WARNING: I am venting in this post. Read it at your own risk.
All through my pregnancy I have been pretty level headed. I haven't had the crying or emotional outbursts. But boy have things started to change! I'm to the point now where I can't sleep and everything on me hurts and aches. So needless to say, I have a very short fuse these days. And it all started yesterday...
During my kitchen re-do, I had to get my alarm system taken down and I have been trying for 4 weeks now to get it reinstalled. I have been nice through the reschedules, and the "we can't be there until next week." And after 4 weeks of this, last night I got tired of being nice and went off on Palmetto Alarm for about 30 minutes. I think what really set me off was when I tried to explain that I had tried to work with their schedule for the past 4 weeks and now I just wanted it put back up, considering I have been paying for the service while the stupid thing isn't even hooked up!!!!! And the smart a@@ had the nerve to say, "Well we didn't tell you to take it down." At that point, I literally lost it. And I have NEVER gone off on anyone like that.
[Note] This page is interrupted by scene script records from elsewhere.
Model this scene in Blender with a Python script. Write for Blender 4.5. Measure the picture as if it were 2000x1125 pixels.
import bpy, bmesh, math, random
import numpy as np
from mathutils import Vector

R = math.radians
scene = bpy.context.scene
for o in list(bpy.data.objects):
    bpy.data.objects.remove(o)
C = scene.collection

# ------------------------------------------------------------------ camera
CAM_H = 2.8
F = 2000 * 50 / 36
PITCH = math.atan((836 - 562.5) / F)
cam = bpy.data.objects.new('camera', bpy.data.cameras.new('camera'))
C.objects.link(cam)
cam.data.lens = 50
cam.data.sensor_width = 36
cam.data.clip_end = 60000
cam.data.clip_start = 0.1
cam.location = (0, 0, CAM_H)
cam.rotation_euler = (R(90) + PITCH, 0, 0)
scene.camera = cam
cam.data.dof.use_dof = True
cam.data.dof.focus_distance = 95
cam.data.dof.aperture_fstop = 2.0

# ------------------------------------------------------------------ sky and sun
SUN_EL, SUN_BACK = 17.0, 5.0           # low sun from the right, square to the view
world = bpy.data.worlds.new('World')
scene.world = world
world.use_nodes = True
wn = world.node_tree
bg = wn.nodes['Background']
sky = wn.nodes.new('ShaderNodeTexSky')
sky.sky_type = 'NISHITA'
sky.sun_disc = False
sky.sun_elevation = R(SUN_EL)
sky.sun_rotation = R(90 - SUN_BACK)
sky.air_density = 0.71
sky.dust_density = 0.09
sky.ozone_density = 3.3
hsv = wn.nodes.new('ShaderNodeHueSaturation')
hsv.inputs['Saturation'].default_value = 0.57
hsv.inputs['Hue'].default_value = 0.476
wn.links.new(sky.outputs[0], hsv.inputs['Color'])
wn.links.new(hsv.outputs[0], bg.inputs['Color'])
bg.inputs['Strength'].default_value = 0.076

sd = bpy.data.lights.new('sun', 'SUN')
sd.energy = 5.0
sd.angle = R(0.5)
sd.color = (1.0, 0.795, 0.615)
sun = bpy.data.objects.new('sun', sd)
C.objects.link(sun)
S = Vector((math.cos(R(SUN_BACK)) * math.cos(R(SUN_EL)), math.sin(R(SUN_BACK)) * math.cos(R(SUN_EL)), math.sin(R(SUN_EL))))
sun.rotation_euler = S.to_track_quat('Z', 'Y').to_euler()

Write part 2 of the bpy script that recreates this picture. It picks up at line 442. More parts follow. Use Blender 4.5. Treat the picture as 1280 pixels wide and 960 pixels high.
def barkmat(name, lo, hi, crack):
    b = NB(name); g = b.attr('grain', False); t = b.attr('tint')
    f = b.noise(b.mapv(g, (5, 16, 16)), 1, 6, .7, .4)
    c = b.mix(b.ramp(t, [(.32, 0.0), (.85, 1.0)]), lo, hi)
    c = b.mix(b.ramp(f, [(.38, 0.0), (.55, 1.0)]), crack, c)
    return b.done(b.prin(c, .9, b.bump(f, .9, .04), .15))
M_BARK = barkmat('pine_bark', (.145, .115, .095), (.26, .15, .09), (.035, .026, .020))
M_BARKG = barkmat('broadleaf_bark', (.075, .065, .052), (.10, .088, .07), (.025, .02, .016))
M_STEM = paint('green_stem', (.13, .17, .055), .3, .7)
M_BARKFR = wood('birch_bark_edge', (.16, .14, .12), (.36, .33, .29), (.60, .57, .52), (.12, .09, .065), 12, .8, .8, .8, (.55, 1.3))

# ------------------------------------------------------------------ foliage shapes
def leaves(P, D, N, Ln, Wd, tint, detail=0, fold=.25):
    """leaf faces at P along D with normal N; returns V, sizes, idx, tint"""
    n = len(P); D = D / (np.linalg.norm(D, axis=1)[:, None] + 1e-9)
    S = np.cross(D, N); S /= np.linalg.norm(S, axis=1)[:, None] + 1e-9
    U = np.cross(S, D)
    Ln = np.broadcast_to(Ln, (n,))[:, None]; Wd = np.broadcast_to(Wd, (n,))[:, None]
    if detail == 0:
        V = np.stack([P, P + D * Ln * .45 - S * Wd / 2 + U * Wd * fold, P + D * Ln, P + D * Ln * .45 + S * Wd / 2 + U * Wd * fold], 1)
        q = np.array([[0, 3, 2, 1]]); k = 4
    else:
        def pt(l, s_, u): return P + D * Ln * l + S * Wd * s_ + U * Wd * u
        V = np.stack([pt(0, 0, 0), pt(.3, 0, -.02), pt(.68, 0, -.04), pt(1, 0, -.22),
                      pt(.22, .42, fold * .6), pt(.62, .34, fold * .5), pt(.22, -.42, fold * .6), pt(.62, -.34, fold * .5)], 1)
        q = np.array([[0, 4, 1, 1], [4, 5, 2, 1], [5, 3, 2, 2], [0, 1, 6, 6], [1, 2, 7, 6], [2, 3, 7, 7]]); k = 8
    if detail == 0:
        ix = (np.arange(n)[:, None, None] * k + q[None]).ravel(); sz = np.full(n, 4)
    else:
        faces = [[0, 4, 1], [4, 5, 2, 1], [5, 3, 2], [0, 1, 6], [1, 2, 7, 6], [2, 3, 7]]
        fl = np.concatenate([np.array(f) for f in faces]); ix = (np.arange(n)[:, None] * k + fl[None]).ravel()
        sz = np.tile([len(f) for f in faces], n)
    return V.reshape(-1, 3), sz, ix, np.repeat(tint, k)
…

Frank, who was calmly listening to everything, got a look of fear in his eyes. So just for the record, if you are looking for an alarm, I would not recommend them. They kiss your butt when they want you to sign a contract, and then once it's signed their customer service is crappy!!!!!
So then, after I am in a bad mood, Frank starts asking me "When are you going to pick out a paint color for the nursery." So one question to everyone...are husbands really not that smart? I mean honestly, if I had just got done chewing someone out and the horns were clearly protruding from my head, would you ask me if I was able to get a paint color? Bad timing!!!!! And then after he sees the demon coming out again, he tries to back track by saying, what color are you thinking. And I say, either light blue or light green. At which point he says, we'll just go and tell them that's what you want and let's go ahead and get it done. At this point I am thinking if I could plead temporary insanity and avoid the electric chair for killing my husband. Because apparently he has never been to a paint store.....DO YOU KNOW HOW MANY SHADES OF BLUE THERE ARE? So I tell him if he's in a hurry, go pick a color himself. And when I don't like it, it's going to be repainted. At that point, he goes to bed and the demon in me calms down...at least for now.
So poor Frank is living with the devil. The alarm people probably have me on their "Top 5 Most Hated Customers" list (although they deserved getting chewed out). And the horns are still out, b/c I'm still ticked off about my alarm. But now I feel better having vented. And for now, I don't think Frank wants to divorce me. Just 9 more weeks............and hopefully I will be back to normal.